What do I do to shut the critic up? I think about other things I've accomplished thru hard work - and trust that I can make it happen in my writing. I trust that if I sit down to do the work, the muse will show up more often than the critic (thank you Steven Pressfield and THE WAR OF ART) - and that my imagination will trigger the right direction of my words and my story.

And I keep a few writer's quotes in mind. Nora's "I can edit bad words, but I can't edit a blank page." or how about "A professional writer is an amateur who didn't quit." (Richard Bach)

About my education? Dean Koontz says "Fiction is about the interaction of people, about their complex relationships. The initial reaction that a story MUST elicit from the reader is empathy, the vicarious experience of the feelings, thoughts, and attitudes of another person." Thanks, Dean. I UNDERSTAND people and life.

And I think my favorite - a quote by E.L. Doctorow, "Writing a novel is like driving a car at night. You can only see as far as your headlights, but you can make the entire journey that way."

So how do I keep the bitch at bay? I keep writing.

Oops, sorry - that was a bit of a rant.
Lark,
Everyone goes through this. Truly. Resistance is simply the fear of change, the same fear you've probably conquered in many other aspects of your life. You can do it this time, too. Set a deadline and make yourself stick to it. It's great training for a career in writing.

Jo Anne,
Even if I didn't know you're a terrific, thoughtful writer, your eloquent post would prove it true. College degrees, IMO, have exactly zero bearing on creating commercial fiction. I have several degrees and a ton of English hours, which only taught me to de-construct, not to create. A keen eye for detail, an ear for dialogue, and an all-consuming love of the written work are all the skills you really need. And talent isn't passed out with diplomas.

So the next time your inner critic says otherwise, just roll your eyes at her, and I'll loan you a virtual nag's bridle. :)
Joni Rodgers said…
Profoundly correct, as always, Colleen.

My simple but crude method for silencing the most vociferous member of my inner monkey chorus:

I stand in front of the mirror, and in the no-nonsense tone I generally reserve for bad dogs, I say, "Because I am JONI FUCKING RODGERS, that's why!" And sometimes I add a little "boo ya!"
Joni,
Hah! You go, girlfriend!
Christie Craig said…
I agree that inner critic can be hard to control. The thing is that sometimes they actually have a good point to be made.
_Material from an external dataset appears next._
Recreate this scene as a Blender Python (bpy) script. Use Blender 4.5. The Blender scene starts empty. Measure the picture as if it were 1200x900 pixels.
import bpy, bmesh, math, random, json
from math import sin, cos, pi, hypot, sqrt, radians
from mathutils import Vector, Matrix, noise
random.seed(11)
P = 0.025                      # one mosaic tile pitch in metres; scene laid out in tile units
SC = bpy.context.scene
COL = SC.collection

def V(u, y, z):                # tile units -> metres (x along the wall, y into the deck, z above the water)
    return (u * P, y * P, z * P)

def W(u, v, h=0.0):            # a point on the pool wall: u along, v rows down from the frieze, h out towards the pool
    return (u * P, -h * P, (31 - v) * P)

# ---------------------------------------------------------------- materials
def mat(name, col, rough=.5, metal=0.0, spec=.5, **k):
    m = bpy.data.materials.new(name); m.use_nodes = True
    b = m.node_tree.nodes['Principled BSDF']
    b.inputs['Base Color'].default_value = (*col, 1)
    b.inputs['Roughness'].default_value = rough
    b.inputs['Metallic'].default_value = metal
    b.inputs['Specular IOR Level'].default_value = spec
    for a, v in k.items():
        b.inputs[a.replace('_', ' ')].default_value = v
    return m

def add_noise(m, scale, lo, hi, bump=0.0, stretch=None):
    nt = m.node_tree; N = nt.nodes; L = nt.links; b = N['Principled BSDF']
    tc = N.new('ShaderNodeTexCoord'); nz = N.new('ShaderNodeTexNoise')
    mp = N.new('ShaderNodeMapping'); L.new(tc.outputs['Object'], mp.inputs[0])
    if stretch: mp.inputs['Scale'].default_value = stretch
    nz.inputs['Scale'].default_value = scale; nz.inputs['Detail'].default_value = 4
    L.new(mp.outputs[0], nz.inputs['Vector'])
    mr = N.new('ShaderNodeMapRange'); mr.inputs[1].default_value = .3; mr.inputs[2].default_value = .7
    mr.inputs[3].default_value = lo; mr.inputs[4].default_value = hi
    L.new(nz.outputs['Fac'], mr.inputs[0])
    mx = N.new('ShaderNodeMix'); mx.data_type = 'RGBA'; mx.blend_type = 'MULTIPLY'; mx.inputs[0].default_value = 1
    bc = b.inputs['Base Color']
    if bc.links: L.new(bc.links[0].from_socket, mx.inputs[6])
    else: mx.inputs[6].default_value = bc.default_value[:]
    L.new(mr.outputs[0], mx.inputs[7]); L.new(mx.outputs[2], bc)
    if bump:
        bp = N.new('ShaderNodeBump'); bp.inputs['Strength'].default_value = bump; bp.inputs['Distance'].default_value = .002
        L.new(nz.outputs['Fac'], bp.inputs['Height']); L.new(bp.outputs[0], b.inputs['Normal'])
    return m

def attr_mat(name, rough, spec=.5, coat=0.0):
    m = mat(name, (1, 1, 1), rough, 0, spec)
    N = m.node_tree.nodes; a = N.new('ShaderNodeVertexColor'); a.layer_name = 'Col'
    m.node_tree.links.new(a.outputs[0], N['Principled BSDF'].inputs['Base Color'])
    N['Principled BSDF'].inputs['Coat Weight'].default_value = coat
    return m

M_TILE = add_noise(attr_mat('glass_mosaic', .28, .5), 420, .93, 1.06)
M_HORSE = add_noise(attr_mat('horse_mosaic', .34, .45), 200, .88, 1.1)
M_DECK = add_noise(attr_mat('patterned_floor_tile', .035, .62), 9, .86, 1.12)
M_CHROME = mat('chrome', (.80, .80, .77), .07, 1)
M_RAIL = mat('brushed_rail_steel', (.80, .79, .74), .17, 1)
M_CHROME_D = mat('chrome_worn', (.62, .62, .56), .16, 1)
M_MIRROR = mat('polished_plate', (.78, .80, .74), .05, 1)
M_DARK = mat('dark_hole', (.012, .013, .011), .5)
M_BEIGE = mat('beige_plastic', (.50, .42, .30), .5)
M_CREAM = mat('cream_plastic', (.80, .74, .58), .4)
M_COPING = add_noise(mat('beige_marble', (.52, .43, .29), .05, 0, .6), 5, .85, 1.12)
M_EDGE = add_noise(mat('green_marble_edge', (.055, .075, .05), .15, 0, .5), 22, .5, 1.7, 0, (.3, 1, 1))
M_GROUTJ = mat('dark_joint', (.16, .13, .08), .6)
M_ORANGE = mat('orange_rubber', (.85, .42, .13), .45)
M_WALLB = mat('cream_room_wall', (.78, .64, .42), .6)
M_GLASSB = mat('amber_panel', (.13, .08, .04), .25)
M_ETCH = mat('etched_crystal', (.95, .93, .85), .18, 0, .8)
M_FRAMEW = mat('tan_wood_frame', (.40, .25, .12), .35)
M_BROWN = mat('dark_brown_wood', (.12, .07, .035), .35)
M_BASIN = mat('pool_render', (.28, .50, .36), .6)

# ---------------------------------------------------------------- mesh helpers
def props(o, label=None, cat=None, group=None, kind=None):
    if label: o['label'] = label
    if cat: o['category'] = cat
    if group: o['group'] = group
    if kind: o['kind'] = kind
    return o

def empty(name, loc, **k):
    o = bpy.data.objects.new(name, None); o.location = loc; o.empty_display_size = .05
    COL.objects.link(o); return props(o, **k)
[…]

I hate it, but I try to give her a little wiggle room. Not that I listen to everything she tosses out. And I always seem to know when I'm feeling low that's when I can't listen to her. The days I'm hard on myself personally, I'll be harder on myself in my writing.

Good Post, Colleen!
Lerissa Patrick said…
Hello all: I'm working on an inner critic workshop that I'm presenting this weekend, and ran across this article and comments while looking up info about popular approaches.

There's another way that runs counter to everything our culture teaches and believes about our critical inner voices. It's a method I teach called Focusing that assumes that everything within us has our best interests at heart, even if their methods are harsh. If you listen from a place acceptance and compassion, these inner critics can relax. Ultimately, they can become friends - allies, even.

Anway. I don't want to use your space to self-promote ... there is a web site called focusing.org where you can learn more.

Good luck with your critics - inner and outer!